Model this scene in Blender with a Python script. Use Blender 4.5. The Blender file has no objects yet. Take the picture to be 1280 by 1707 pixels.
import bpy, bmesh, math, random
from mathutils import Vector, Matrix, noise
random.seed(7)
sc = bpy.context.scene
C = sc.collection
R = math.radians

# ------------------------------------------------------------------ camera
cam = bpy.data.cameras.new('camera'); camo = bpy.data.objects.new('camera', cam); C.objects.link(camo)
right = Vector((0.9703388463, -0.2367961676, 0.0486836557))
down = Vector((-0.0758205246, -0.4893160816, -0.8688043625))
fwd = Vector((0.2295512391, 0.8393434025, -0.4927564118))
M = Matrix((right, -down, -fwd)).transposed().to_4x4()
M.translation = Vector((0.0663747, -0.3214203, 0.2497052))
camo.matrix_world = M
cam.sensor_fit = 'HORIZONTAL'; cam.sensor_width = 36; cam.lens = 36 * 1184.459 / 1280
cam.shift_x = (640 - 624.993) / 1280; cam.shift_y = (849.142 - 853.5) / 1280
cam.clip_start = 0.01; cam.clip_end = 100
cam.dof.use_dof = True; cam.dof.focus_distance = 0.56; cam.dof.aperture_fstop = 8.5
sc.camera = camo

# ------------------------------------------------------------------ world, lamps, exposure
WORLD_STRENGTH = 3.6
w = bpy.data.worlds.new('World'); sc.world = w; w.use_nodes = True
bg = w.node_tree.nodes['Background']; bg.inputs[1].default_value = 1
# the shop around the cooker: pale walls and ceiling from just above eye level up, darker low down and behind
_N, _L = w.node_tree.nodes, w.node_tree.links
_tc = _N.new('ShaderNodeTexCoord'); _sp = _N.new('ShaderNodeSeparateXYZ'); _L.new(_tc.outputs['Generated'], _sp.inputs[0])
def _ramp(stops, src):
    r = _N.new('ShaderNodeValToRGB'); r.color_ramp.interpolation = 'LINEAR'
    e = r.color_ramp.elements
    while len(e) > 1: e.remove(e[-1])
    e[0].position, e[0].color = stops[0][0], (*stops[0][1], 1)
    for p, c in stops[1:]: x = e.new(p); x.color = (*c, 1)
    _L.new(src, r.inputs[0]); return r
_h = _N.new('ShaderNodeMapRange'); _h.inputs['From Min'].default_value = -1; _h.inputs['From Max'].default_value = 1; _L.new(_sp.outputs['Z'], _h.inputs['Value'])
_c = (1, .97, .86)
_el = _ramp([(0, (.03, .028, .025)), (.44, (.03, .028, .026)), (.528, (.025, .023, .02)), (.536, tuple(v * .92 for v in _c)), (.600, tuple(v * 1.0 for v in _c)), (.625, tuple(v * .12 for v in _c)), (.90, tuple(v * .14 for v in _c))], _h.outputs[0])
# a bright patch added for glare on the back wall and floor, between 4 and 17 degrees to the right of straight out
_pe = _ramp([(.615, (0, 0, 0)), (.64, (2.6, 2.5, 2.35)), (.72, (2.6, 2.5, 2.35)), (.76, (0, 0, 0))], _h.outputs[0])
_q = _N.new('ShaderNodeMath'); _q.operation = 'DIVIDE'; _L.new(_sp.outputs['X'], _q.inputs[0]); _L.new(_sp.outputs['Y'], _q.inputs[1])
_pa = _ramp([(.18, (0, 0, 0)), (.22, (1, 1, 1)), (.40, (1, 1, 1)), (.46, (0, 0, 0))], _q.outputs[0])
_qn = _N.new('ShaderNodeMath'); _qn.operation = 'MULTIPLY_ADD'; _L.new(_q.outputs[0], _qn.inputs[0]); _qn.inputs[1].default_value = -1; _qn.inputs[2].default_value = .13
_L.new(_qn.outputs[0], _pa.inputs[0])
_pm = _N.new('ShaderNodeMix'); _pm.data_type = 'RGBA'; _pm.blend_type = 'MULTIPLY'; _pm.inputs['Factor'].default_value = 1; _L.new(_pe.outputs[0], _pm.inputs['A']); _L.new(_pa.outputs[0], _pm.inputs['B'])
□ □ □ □
Exercise prompt: Write out each line of the data above again, exactly as given.

Response for this exercise:
Model this scene in Blender with a Python script. Use Blender 4.5. The Blender file has no objects yet. Take the picture to be 1280 by 1707 pixels.
import bpy, bmesh, math, random
from mathutils import Vector, Matrix, noise
random.seed(7)
sc = bpy.context.scene
C = sc.collection
R = math.radians

# ------------------------------------------------------------------ camera
cam = bpy.data.cameras.new('camera'); camo = bpy.data.objects.new('camera', cam); C.objects.link(camo)
right = Vector((0.9703388463, -0.2367961676, 0.0486836557))
down = Vector((-0.0758205246, -0.4893160816, -0.8688043625))
fwd = Vector((0.2295512391, 0.8393434025, -0.4927564118))
M = Matrix((right, -down, -fwd)).transposed().to_4x4()
M.translation = Vector((0.0663747, -0.3214203, 0.2497052))
camo.matrix_world = M
cam.sensor_fit = 'HORIZONTAL'; cam.sensor_width = 36; cam.lens = 36 * 1184.459 / 1280
cam.shift_x = (640 - 624.993) / 1280; cam.shift_y = (849.142 - 853.5) / 1280
cam.clip_start = 0.01; cam.clip_end = 100
cam.dof.use_dof = True; cam.dof.focus_distance = 0.56; cam.dof.aperture_fstop = 8.5
sc.camera = camo

# ------------------------------------------------------------------ world, lamps, exposure
WORLD_STRENGTH = 3.6
w = bpy.data.worlds.new('World'); sc.world = w; w.use_nodes = True
bg = w.node_tree.nodes['Background']; bg.inputs[1].default_value = 1
# the shop around the cooker: pale walls and ceiling from just above eye level up, darker low down and behind
_N, _L = w.node_tree.nodes, w.node_tree.links
_tc = _N.new('ShaderNodeTexCoord'); _sp = _N.new('ShaderNodeSeparateXYZ'); _L.new(_tc.outputs['Generated'], _sp.inputs[0])
def _ramp(stops, src):
    r = _N.new('ShaderNodeValToRGB'); r.color_ramp.interpolation = 'LINEAR'
    e = r.color_ramp.elements
    while len(e) > 1: e.remove(e[-1])
    e[0].position, e[0].color = stops[0][0], (*stops[0][1], 1)
    for p, c in stops[1:]: x = e.new(p); x.color = (*c, 1)
    _L.new(src, r.inputs[0]); return r
_h = _N.new('ShaderNodeMapRange'); _h.inputs['From Min'].default_value = -1; _h.inputs['From Max'].default_value = 1; _L.new(_sp.outputs['Z'], _h.inputs['Value'])
_c = (1, .97, .86)
_el = _ramp([(0, (.03, .028, .025)), (.44, (.03, .028, .026)), (.528, (.025, .023, .02)), (.536, tuple(v * .92 for v in _c)), (.600, tuple(v * 1.0 for v in _c)), (.625, tuple(v * .12 for v in _c)), (.90, tuple(v * .14 for v in _c))], _h.outputs[0])
# a bright patch added for glare on the back wall and floor, between 4 and 17 degrees to the right of straight out
_pe = _ramp([(.615, (0, 0, 0)), (.64, (2.6, 2.5, 2.35)), (.72, (2.6, 2.5, 2.35)), (.76, (0, 0, 0))], _h.outputs[0])
_q = _N.new('ShaderNodeMath'); _q.operation = 'DIVIDE'; _L.new(_sp.outputs['X'], _q.inputs[0]); _L.new(_sp.outputs['Y'], _q.inputs[1])
_pa = _ramp([(.18, (0, 0, 0)), (.22, (1, 1, 1)), (.40, (1, 1, 1)), (.46, (0, 0, 0))], _q.outputs[0])
_qn = _N.new('ShaderNodeMath'); _qn.operation = 'MULTIPLY_ADD'; _L.new(_q.outputs[0], _qn.inputs[0]); _qn.inputs[1].default_value = -1; _qn.inputs[2].default_value = .13
_L.new(_qn.outputs[0], _pa.inputs[0])
_pm = _N.new('ShaderNodeMix'); _pm.data_type = 'RGBA'; _pm.blend_type = 'MULTIPLY'; _pm.inputs['Factor'].default_value = 1; _L.new(_pe.outputs[0], _pm.inputs['A']); _L.new(_pa.outputs[0], _pm.inputs['B'])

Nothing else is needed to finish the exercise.